Hasta ahora, los suicidios de los desesperados ocuparon un espacio residual en las páginas de sucesos o vinculados a la crisis de mentirosos, engañados y consentidores. (O sea, banqueros, usuarios encandilados por el lenguaje de los feriantes, y políticos sin conciencia ni valor para detener esa bola que rodó y rueda como una plaga bíblica). Para reparar en el alcance del problema fue precisa la terrible decisión de una mujer de 53 años, madre de familia y trabajadora que, hasta el último instante, ahorró a los suyos la amenaza implacable que pesaba sobre su casa, el final abrupto de un sueño roto por la llegada de los agentes judiciales con la orden de desahucio.

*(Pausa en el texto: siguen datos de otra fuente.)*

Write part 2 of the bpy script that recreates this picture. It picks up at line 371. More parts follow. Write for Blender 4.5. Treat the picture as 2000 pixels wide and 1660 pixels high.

Tuvo que morir Amaia para que las sombras de quienes, como ella, tomaron la trágica determinación formaran un cortejo de muertos que tiene -según la usada tesis ética de Pedrojota cuando le conviene- “responsables intelectuales”, que, como siempre, se irán de rositas. Fue una vasca valiente que afrontó, durante años, el riesgo de su filiación socialista, aumentado con su cargo de concejala, ante la locura de los pistoleros que rehúsan entregar las armas y los cómplices legalizados que no paran de homenajear a los asesinos. Deja un vacío amargo en su esposo Manolo Asensio -como ella, disidente público del miedo, que también es complicidad, de los etarras- y en el hijo al que despidió, como cada día, cuando salió para la universidad. Pero deja también, por la repercusión mediática de su tránsito, una seria advertencia a los poderes económicos y a los mascarones políticos que consienten sus trágalas.

Frente a una justicia que, en general, no goza de crédito popular, han salido jueces con estómago y han dicho basta, y policías que objetan ejecutar la crueldad añadida del desalojo de una familia que creyó, tal y como dice la Constitución, que tener una casa es un derecho. Por razones que no vienen a cuento, esta noticia toca de cerca en esta casa, pero, por encima de todo, es un aldabonazo a las conciencias de una ciudadanía harta de promesas incumplidas, de delincuentes protegidos por su origen y circunstancias, y de todos aquellos que, por acción u omisión, permiten prácticas abusivas, no legislan para el común de los mortales o juzgan al pie de la letra, sin recordar que esta, como toda acción, tiene espíritu. No hay consuelo para quienes la perdieron, pero la ausencia física de Amaia Egaña es una sombra de valor y lucha que nos hará mejores y servirá para espantar el conformismo actual, como muchos explotadores y comparsas espantan la decencia y la solidaridad de nuestras vidas.